Inside the relaunch of The Economist’s subscription mobile app

The feature image is an illustration of a hand holding a smartphone with the word "News" on it and coins falling down.

The Economist quietly relaunched its subscription mobile app in March, unveiling a new design, more personalized content, additional features and a higher price tag.

Available for $7.99 (or £7.99) a month, the Economist Espresso app offers a global news briefing round-up and five briefing-style articles a day, as well as a daily fact, chart, quote, quiz and an excerpt from an Economist podcast episode. On the weekends, Espresso has a word and cartoon of the week. Subscribers also get access to an audio version of all the content on the app, as well as four longer articles from the latest weekly edition of The Economist in a For You tab. 
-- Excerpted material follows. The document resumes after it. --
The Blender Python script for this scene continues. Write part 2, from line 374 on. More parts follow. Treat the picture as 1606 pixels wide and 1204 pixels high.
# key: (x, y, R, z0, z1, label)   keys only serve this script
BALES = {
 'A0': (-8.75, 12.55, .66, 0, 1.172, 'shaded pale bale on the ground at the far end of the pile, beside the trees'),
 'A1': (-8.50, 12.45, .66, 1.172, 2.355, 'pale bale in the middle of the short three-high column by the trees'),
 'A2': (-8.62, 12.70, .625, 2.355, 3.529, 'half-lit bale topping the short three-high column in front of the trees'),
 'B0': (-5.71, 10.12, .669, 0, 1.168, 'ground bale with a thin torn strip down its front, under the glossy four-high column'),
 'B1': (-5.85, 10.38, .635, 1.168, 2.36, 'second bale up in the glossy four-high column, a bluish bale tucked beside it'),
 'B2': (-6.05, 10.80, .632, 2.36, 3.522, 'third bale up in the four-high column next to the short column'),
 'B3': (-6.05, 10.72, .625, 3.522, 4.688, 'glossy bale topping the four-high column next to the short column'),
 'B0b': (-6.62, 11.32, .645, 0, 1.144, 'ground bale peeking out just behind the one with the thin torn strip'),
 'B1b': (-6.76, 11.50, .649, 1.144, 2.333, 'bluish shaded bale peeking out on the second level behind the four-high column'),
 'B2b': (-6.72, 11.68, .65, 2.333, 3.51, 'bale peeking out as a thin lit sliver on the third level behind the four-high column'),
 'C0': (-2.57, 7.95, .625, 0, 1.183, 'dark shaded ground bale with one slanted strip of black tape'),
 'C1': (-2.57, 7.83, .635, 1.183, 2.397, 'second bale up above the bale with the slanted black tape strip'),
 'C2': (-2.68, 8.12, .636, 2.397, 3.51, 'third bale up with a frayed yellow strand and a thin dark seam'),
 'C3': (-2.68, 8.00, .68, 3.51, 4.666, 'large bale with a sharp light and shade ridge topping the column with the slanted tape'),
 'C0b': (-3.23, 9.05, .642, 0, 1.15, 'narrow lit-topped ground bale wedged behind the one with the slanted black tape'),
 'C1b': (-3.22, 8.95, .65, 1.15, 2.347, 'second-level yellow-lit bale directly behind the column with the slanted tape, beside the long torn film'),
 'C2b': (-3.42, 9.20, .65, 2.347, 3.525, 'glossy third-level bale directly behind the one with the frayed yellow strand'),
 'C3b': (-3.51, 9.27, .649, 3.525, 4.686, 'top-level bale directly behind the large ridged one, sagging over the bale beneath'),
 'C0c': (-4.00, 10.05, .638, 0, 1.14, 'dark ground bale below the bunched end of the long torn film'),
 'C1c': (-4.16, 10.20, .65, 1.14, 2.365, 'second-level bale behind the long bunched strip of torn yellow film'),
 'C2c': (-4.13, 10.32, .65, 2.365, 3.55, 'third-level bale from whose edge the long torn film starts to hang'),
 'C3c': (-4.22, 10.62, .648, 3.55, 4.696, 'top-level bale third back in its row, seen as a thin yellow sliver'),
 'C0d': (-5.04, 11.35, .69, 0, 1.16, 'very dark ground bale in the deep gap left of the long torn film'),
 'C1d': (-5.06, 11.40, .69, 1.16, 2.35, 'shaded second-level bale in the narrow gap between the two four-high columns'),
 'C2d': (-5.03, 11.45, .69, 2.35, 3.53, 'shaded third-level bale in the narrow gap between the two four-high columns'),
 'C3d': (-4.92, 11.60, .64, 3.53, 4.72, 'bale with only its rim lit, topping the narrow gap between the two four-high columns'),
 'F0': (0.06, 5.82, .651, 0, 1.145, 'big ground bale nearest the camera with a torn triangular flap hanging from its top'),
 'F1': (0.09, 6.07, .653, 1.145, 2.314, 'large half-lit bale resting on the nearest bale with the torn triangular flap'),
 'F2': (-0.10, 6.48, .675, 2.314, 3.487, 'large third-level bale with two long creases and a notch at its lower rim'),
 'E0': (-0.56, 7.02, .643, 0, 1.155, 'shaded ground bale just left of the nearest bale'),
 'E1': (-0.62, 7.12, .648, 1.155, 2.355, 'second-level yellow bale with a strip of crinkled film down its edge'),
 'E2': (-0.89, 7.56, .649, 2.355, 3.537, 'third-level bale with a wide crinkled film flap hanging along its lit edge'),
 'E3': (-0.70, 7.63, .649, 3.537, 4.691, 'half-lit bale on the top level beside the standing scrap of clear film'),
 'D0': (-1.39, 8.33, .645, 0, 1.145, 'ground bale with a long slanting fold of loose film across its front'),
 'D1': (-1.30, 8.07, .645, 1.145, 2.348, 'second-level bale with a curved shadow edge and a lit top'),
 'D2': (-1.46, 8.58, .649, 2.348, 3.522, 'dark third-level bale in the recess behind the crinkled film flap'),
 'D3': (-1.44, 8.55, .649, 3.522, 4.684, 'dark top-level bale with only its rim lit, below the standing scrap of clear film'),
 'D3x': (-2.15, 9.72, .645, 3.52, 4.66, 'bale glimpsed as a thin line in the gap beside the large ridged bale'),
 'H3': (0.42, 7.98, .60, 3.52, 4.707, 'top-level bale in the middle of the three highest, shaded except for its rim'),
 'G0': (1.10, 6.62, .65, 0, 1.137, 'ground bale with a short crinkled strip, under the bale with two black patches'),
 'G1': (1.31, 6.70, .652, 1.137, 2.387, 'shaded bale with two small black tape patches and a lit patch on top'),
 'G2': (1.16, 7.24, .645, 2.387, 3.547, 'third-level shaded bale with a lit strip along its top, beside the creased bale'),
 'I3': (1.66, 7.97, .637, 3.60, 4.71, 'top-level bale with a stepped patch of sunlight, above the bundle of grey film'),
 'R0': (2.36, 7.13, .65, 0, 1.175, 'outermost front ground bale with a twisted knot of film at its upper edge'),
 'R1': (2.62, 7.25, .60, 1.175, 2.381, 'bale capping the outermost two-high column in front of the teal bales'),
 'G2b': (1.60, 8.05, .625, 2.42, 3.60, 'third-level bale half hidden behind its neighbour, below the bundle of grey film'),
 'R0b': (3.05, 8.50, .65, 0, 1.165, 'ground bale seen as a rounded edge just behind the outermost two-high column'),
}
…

Those two additional features are the primary reason for the price increase, said Economist president Bob Cohn. The Espresso app, which was originally launched in 2014, previously cost $4.99. Espresso is also available to people who pay for the full Economist subscription, which costs $189 a year for digital access or $225 for a print and digital bundle at no additional cost. The Economist has 1.2 million total subscribers, Cohn said. He did not say how many subscribed to the app alone — or what subscription goals were for the app.

Before the relaunch, Espresso averaged around 200,000 active users per week (which includes Espresso subscribers and full Economist subscribers), Cohn said. The Economist’s daily digital news team for the website and Espresso has doubled in size since last year, a spokesperson said — they declined to share how big the team is now or how many work specifically on the app. But this headcount increase means the Espresso app is now updated more frequently throughout the day by writers and editors. It’s available globally on mobile devices on the App Store and Google Play.

The core mission of the app hasn’t changed with this redesign, Cohn said. “It’s a daily digital briefing that complements the core subscription with short bits of news and analysis aimed at readers on the go,” he said.

But the changes to Espresso do signal a shift in the target audience for the app, falling into several categories: people who are younger, more female and more global than The Economist’s core audience (which skews male and concentrated in North America and Europe), as well as existing subscribers who find The Economist’s full subscription too expensive and are at risk of churn, or canceling their recurring payments. Publishers are increasingly investing in product innovation to strengthen the retention of subscribers, noted Matt Lindsay, president of consulting firm Mather Economics.

“We think it’s important that we have a better gender balance and a younger reader as we plan for the future,” Cohn said.

This is one of the reasons the app contains more audio capabilities. Voice actors read the content available on Espresso daily. Women, according to The Economist’s internal research, listen to its podcasts “disproportionately” to its female subscribers reading its text-based products, Cohn said. While The Economist has subscribers in over 160 countries, according to Cohn, its subscribers “are concentrated in the U.S. and in Europe.” This revamp gives markets a product that is faster to consume and less expensive than a full Economist subscription, he added.

There’s an element of personalization in the For You section of the Espresso app, too. Subscribers can select three topics of interest (such as “China,” “finance” and “technology”), and Economist editors select the most important or relevant four articles each week to match those.

While Espresso is currently only available for purchase in device app stores, this summer The Economist will be able to directly sell a subscription to the app on its own site. Marketing campaigns for the Espresso subscription will roll out this summer as well, beginning in “key markets in secondary markets” such as in Asia, Cohn said.

The relaunch of the Espresso app comes within the same month the Financial Times, another U.K.-based business publisher, debuted a subscription mobile app called the FT Edit. FT Edit costs £0.99 (or $1.29) a month for the first six months, before going up to £4.99 (or $6.52), and subscribers get eight, deep-dive stories a day curated by FT Edit editor Malcolm Moore. While available globally, the current version of FT Edit is primarily tailored for a U.K. audience, a spokesperson said. User feedback and data over the next few months will inform the launch of a U.S. version of the app coming later this year. And The Guardian, another publication headquartered in the U.K., will soon begin testing a metered paywall on its news app, a spokesperson said.

These app subscriptions offer a limited number of articles for a price lower than what a reader would pay for a full subscription to get access to all of the publication’s content online. But the risk of subscription apps, according to the three media consultants Digiday spoke with, is “cannibalization,” or undermining the sales of a more premium product by offering a cheaper product option. 

“What is the market for subscribers who are not willing to pay $15 a month but willing to pay $8 a month?” questioned Justin Eisenband, a managing director in FTI Consulting’s telecom, media & technology industry group. “What is the trade-off or opportunity cost of having people shift or self-select into a lower-priced product and giving up that [average revenue per user], versus the incremental volume of people who would now subscribe to a lower-priced product?… It’s a tough equation to make work.”

But The Economist received feedback from some existing subscribers that the full subscription “was just too much — too many stories, too much time consumed, or too expensive,” Cohn said. “We’re willing to accept the possibility that there might be trade downs because ultimately we think our mission is to create an Economist product for anybody who wants to be in the family.”